Sharing Their Hopes With a Muslim Pioneer

Demak, Indonesia - The ancient gravestones were casting the first, long shadows of daybreak, but Rudianto had already been awake for two hours. It was 5:50 a.m. and the scruffy, bleary-eyed pilgrim was seated cross-legged on the tile floor near the central tomb where he had spent the last two nights.

For six weeks, he had been trekking along the sultry northern rim of Indonesia's Java island, visiting the graves of the wali songo , the nine Muslim saints who first introduced Islam here more than five centuries ago.

"When you walk, you feel closer to God," said the 26-year-old cowherd, pulling his ratty brown scarf tighter against the dawn breeze. "When you suffer, you feel close to Him."

His newfound companion, Muhammed Ardi, 30, nodded in agreement. Then Ardi took a sip from the communal coffee cup, a used plastic bottle with the final dregs of the morning brew. A religion student, he had sailed three days from one of the outer islands to reach the town of Demak.

Birds chirped unseen in the mango and frangipani trees around the cemetery. Several laborers swept aside the leaves that had fallen overnight among the hundreds of gravestones. Outside the locked, ornately carved mahogany doors of the mausoleum rose the soft voices, alto and soprano, of two women reciting passages from the Koran and seeking blessings from Sunan Kalijaga, Demak's founding saint entombed within.

By 7 a.m., deep male voices from the far side of the tomb joined in, raising a single steady hum of supplication.

"This is the place where you come to pour out your heart and share the pain in your life," said Suratman Tirto Suharjo, 55, seated on the mustard-tiled veranda.

A faith healer with thick lips and a knit skullcap perched atop a bare pate, Suharjo travels to Demak once a month, trying to enlist Sunan Kalijaga's help in sorting out cases of illness, poverty and workplace woes he cannot resolve by himself. On this morning, he explained, he was praying for a police official who had been jailed as part of an internal dispute.

"Thank God, because of my prayers, he'll be released tomorrow," Suharjo confided.

The veneration of saints and graveside worship are anathema to Muslim puritans, especially Indonesia's Islamic radicals, who are battling to strip away what they consider superstition and corrupt influences, both foreign and local. But on the three Fridays each month when the mausoleum doors are unlocked, crowds of people are drawn here by emotion and faith.
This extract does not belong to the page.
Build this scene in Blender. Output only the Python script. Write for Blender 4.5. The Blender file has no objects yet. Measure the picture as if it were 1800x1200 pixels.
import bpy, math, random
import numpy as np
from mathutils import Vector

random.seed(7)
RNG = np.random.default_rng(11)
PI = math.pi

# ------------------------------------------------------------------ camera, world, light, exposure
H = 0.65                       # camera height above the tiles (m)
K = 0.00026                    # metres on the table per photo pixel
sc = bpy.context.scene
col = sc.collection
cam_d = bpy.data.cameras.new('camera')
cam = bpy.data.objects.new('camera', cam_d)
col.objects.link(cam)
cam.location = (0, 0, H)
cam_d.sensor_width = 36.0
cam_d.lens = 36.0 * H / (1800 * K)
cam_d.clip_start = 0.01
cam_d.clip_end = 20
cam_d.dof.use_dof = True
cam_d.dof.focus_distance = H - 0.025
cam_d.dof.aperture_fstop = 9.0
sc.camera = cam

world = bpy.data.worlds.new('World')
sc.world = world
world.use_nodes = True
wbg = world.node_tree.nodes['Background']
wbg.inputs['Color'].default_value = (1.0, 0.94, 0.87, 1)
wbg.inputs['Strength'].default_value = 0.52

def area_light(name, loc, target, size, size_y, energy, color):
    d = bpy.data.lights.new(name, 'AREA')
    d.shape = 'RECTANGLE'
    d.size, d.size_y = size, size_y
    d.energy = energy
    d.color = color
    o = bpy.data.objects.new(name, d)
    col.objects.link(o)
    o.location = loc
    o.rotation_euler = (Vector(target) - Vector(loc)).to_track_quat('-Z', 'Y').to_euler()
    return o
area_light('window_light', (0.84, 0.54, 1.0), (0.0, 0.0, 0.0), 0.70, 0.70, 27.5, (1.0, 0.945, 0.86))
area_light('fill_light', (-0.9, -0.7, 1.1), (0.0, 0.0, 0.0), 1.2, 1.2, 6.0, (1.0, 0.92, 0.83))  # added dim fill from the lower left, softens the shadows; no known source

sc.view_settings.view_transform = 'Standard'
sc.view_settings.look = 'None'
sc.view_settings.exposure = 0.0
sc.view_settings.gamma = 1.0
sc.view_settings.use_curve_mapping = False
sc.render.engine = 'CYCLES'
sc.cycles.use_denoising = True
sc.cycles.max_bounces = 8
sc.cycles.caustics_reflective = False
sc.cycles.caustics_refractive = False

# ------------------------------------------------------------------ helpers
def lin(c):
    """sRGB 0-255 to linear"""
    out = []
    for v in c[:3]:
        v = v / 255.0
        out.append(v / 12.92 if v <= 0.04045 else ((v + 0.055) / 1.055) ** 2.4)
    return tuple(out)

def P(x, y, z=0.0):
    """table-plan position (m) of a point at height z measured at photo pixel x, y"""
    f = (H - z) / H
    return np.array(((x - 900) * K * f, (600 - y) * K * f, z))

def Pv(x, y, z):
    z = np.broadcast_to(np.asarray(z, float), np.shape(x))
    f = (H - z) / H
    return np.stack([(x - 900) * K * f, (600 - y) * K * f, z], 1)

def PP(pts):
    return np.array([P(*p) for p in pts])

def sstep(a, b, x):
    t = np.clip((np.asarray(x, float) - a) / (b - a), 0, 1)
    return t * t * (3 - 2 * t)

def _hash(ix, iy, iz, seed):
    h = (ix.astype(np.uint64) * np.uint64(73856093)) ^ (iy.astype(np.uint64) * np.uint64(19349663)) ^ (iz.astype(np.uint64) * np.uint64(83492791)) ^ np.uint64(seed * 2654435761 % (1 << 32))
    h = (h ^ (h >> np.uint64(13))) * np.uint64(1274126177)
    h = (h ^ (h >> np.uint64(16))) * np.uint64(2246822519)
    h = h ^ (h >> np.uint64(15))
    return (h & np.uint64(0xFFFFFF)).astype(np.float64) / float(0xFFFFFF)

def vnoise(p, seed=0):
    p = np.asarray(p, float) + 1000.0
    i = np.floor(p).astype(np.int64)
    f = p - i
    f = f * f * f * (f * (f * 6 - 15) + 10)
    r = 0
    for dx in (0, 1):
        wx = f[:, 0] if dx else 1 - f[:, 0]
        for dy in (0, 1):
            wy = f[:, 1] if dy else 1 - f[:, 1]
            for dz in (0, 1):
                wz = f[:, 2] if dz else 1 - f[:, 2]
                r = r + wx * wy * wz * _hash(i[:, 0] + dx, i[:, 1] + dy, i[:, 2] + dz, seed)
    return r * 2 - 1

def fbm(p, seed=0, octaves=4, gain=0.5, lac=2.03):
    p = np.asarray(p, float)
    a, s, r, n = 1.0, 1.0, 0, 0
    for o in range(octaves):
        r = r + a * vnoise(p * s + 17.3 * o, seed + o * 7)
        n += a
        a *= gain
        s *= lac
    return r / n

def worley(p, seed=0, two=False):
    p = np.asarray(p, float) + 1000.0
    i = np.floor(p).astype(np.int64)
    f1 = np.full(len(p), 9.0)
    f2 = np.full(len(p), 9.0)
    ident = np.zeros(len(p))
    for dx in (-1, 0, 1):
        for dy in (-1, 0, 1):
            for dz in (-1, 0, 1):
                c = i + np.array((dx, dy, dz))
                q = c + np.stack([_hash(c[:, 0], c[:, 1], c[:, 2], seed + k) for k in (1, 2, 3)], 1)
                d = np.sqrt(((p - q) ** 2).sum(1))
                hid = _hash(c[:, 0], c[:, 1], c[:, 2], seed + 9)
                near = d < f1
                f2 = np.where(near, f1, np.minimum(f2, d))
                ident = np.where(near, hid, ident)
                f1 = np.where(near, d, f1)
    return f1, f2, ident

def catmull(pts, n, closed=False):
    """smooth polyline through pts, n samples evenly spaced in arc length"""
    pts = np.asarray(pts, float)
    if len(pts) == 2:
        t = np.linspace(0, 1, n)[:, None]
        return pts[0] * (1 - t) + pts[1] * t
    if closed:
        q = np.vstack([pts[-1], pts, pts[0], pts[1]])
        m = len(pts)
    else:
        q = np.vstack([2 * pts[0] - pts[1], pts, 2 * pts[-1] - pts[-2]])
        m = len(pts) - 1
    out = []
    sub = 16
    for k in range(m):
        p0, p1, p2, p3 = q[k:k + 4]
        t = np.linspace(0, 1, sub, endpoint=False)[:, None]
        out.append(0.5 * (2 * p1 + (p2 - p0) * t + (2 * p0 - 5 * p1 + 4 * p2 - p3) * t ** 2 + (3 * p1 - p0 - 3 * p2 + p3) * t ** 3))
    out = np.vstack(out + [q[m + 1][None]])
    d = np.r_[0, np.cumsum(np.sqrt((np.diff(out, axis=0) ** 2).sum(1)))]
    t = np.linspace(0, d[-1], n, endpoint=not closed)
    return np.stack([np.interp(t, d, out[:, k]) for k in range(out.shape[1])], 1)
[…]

Demak alone can attract more than 10,000 pilgrims every month, far outstripping the ranks of Indonesia's militant underground.

Even on ordinary days like this, hundreds of visitors claim places among the tombstones.

A busload of rice and tobacco farmers had traveled through the night from their village in easternmost Java, and they were now pressing into the cemetery, feet bare, shoes left at the gate. They filed up to a well at the edge of the mausoleum and scooped out holy water with plastic cups. They drank for their health. Then they filled their jugs and old mineral water bottles with the blessed liquid to lug home for ailing relatives and to sprinkle on sickly paddies to make them fertile.

They sat beside the front door of the mausoleum and broke into chant. Men in black Muslim caps, women in flowing dresses and brilliantly colored head scarves, giggling children with wide eyes.

As the hands of the clock on the mausoleum wall approached 9:30 a.m., a stream of devotees flowed along the cobblestone alley leading to the cemetery, past dozens of stalls where merchants peddled Muslim caps, head scarves and prayer beads, children's clothing embroidered with pictures of the tomb, ashtrays embossed with the names of the saints, and Coca-Cola.

Scattered among the large groups were lone petitioners. The melancholy security guard on the verge of being fired who prayed for his post. A merchant bound for Borneo praying to land a shipment of beans.

At the wooden gate appeared a pair of schoolgirls in their white uniform blouses and dark skirts. Wati, 19, and her friend Sari, 15, had skipped class, coming more than an hour by bus so they could pray to pass their final exams, still seven months away.

"I'd better start praying now," Wati offered anxiously.

By 11:30 a.m., the amplified call to midday prayers at a neighborhood mosque was echoing across the graves. The crowds were thinning, the chants receding to a hum, then just a few solitary voices.

A final group pressed up against the mahogany doors. Several people snapped souvenir photos. One videotaped the ritual. Then they departed, bare feet on a stone path scorching under the sun. "Hot! Hot!" the children complained.

The worshipers melted away with the shadows.

But already, more pilgrims were coming past the stalls hawking trinkets and memories.